-- start --
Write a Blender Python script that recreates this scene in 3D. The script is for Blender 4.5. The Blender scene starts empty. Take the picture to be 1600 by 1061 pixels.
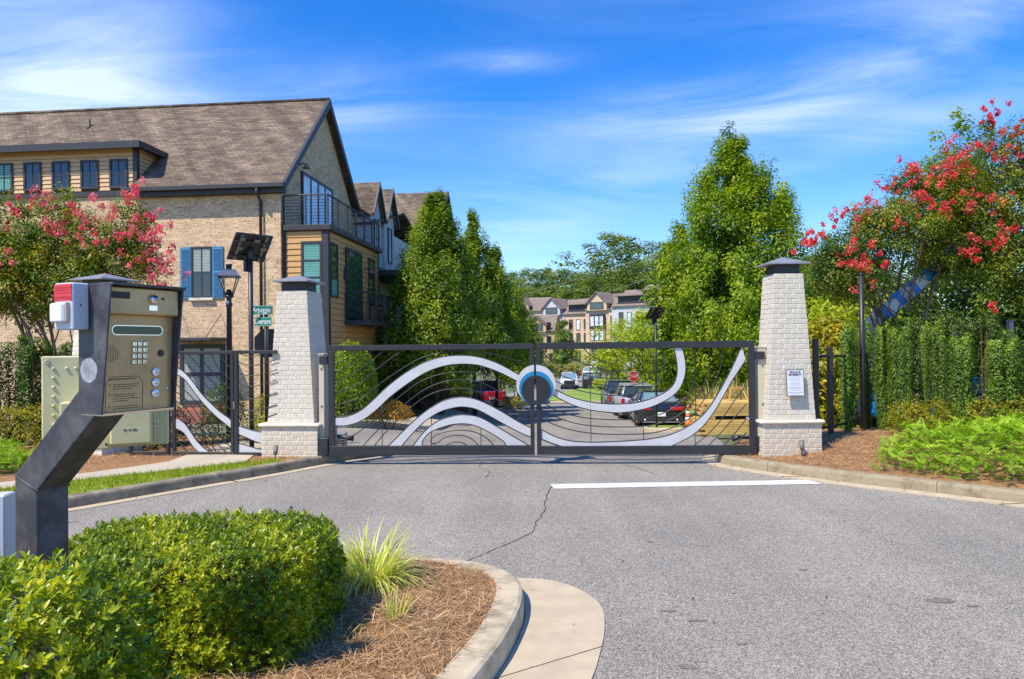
import bpy, math, random
import numpy as np
from mathutils import Vector, Matrix

# ------------------------------------------------------------------ camera, light, exposure
SC = bpy.context.scene
COL = SC.collection
F_PX, EYE, PITCH, ROLL = 1100.0, 1.85, math.atan(10 / 1100.0), 0.0105
cam_d = bpy.data.cameras.new('camera')
cam_d.sensor_width = 36.0
cam_d.lens = 36.0 * F_PX / 1600.0
cam_d.clip_start, cam_d.clip_end = 0.05, 4000.0
cam = bpy.data.objects.new('camera', cam_d)
COL.objects.link(cam)
_f = Vector((0, math.cos(PITCH), math.sin(PITCH)))
_r0 = Vector((1, 0, 0))
_u0 = _r0.cross(_f)
_r = _r0 * math.cos(ROLL) - _u0 * math.sin(ROLL)
_u = _u0 * math.cos(ROLL) + _r0 * math.sin(ROLL)
_m = Matrix(((_r.x, _u.x, -_f.x, 0), (_r.y, _u.y, -_f.y, 0), (_r.z, _u.z, -_f.z, EYE), (0, 0, 0, 1)))
cam.matrix_world = _m
SC.camera = cam

SUN = Vector((-0.52, -0.46, 1.0)).normalized()
sun_d = bpy.data.lights.new('sun', 'SUN')
sun_d.energy = 4.4
sun_d.angle = math.radians(0.55)
sun_d.color = (1.0, 0.91, 0.76)
sun = bpy.data.objects.new('sun', sun_d)
sun.rotation_euler = SUN.to_track_quat('Z', 'Y').to_euler()
sun.location = (-10, -10, 30)
COL.objects.link(sun)

world = bpy.data.worlds.new('World')
SC.world = world
world.use_nodes = True


def build_sky():
    nt = world.node_tree
    nt.nodes.clear()
    N, L = nt.nodes.new, nt.links.new
    out = N('ShaderNodeOutputWorld')
    bg = N('ShaderNodeBackground')
    bg.inputs['Strength'].default_value = 0.15
    sky = N('ShaderNodeTexSky')
    sky.sky_type = 'NISHITA'
    sky.sun_disc = False
    sky.sun_elevation = math.asin(SUN.z)
    sky.sun_rotation = math.atan2(SUN.x, SUN.y)
    sky.air_density, sky.dust_density, sky.ozone_density = 1.0, 0.35, 3.0
    sky.altitude = 300
    hs = N('ShaderNodeHueSaturation')
    hs.inputs['Saturation'].default_value = 1.50
    hs.inputs['Value'].default_value = 1.20
    hs.inputs['Hue'].default_value = 0.513
    L(sky.outputs[0], hs.inputs['Color'])
    # cirrus: the view direction is dropped on a flat cloud layer, then streaked noise
    tc = N('ShaderNodeTexCoord')
    sep = N('ShaderNodeSeparateXYZ')
    L(tc.outputs['Generated'], sep.inputs[0])

    def mth(op, a, b=None, c=None):
        n = N('ShaderNodeMath')
        n.operation = op
        for i, v in enumerate((a, b, c)):
            if v is None:
                continue
            if isinstance(v, (int, float)):
                n.inputs[i].default_value = v
            else:
                L(v, n.inputs[i])
        return n.outputs[0]
    zc = mth('ADD', mth('MAXIMUM', sep.outputs[2], 0.0), 0.12)
    u = mth('DIVIDE', sep.outputs[0], zc)
    v = mth('DIVIDE', sep.outputs[1], zc)
    comb = N('ShaderNodeCombineXYZ')
    L(u, comb.inputs[0])
    L(v, comb.inputs[1])
    mp = N('ShaderNodeMapping')
    mp.inputs['Rotation'].default_value = (0, 0, math.radians(-32))
    mp.inputs['Scale'].default_value = (0.5, 1.35, 1)
    mp.inputs['Location'].default_value = (3.1, 1.7, 0)
    L(comb.outputs[0], mp.inputs[0])
    n1 = N('ShaderNodeTexNoise')
    n1.inputs['Scale'].default_value = 1.5
    n1.inputs['Detail'].default_value = 10
    n1.inputs['Roughness'].default_value = 0.63
    n1.inputs['Distortion'].default_value = 0.9
    L(mp.outputs[0], n1.inputs['Vector'])
    n2 = N('ShaderNodeTexNoise')
    n2.inputs['Scale'].default_value = 0.55
    n2.inputs['Detail'].default_value = 2
    L(comb.outputs[0], n2.inputs['Vector'])
    amt = mth('MULTIPLY', mth('SUBTRACT', n1.outputs[0], 0.40), 2.2)
    msk = mth('MULTIPLY', mth('SUBTRACT', n2.outputs[0], 0.36), 3.0)
    amt = mth('MULTIPLY', mth('MINIMUM', mth('MAXIMUM', amt, 0), 1), mth('MINIMUM', mth('MAXIMUM', msk, 0.08), 1))

    # a few denser banks, each a soft patch round one direction
    def patch(px, py, rx, ry, tilt, gain):
        d = (_f + _r * ((px - 800) / F_PX) + _u * ((530.5 - py) / F_PX)).normalized()
        rt = Vector((d.y, -d.x, 0)).normalized()
        up = rt.cross(d)
        a = rt * math.cos(tilt) + up * math.sin(tilt)
        b = up * math.cos(tilt) - rt * math.sin(tilt)

        def dot(vec):
            n = N('ShaderNodeVectorMath')
            n.operation = 'DOT_PRODUCT'
            L(tc.outputs['Generated'], n.inputs[0])
            n.inputs[1].default_value = vec
            return n.outputs['Value']
        qa = mth('MULTIPLY', dot(a), F_PX / rx)
        qb = mth('MULTIPLY', dot(b), F_PX / ry)
        q = mth('ADD', mth('MULTIPLY', qa, qa), mth('MULTIPLY', qb, qb))
        g = mth('POWER', 2.718, mth('MULTIPLY', q, -1.0))
        fwd = mth('GREATER_THAN', dot(d), 0.0)
        return mth('MULTIPLY', mth('MULTIPLY', g, fwd), gain)
    wisp = mth('MINIMUM', mth('MAXIMUM', mth('MULTIPLY', mth('SUBTRACT', n1.outputs[0], 0.30), 2.6), 0), 1)
    tot = None
    for p in ((90, 160, 200, 60, 0.12, 1.15), (180, 70, 120, 60, 0.7, 0.75), (30, 40, 110, 60, 0.2, 0.5), (540, 150, 110, 45, 0.1, 0.7),
              (780, 98, 80, 14, 0.0, 0.9), (1290, 140, 330, 38, 0.30, 0.8), (1130, 165, 200, 40, 0.1, 0.7),
              (820, 370, 110, 16, 0.12, 0.5), (1010, 150, 110, 30, -0.1, 0.4), (1330, 225, 190, 28, 0.2, 0.5), (1380, 25, 150, 30, -0.1, 0.35)):
        g = patch(*p)
        tot = g if tot is None else mth('ADD', tot, g)
    tot = mth('MULTIPLY', tot, wisp)
    fac = mth('MINIMUM', mth('ADD', mth('MULTIPLY', amt, 0.22), mth('MULTIPLY', tot, 0.47)), 0.60)
    # thin milky haze just over the horizon
    hz = mth('MULTIPLY', mth('POWER', 2.718, mth('MULTIPLY', mth('MAXIMUM', sep.outputs[2], 0.0), -5.5)), 0.36)
    mixh = N('ShaderNodeMix')
    mixh.data_type = 'RGBA'
    L(hz, mixh.inputs[0])
    L(hs.outputs[0], mixh.inputs[6])
    mixh.inputs[7].default_value = (4.2, 5.4, 7.8, 1)
    mix = N('ShaderNodeMix')
    mix.data_type = 'RGBA'
    L(fac, mix.inputs[0])
    L(mixh.outputs[2], mix.inputs[6])
    mix.inputs[7].default_value = (6.4, 6.9, 7.9, 1)
    L(mix.outputs[2], bg.inputs['Color'])
    L(bg.outputs[0], out.inputs['Surface'])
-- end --
*The request*: Starting at the top of the listing above, reproduce each line up to and including the one with "from mathutils import Vector, Matrix"; omit the pictures.

*Solution for this exercise*:
Write a Blender Python script that recreates this scene in 3D. The script is for Blender 4.5. The Blender scene starts empty. Take the picture to be 1600 by 1061 pixels.
import bpy, math, random
import numpy as np
from mathutils import Vector, Matrix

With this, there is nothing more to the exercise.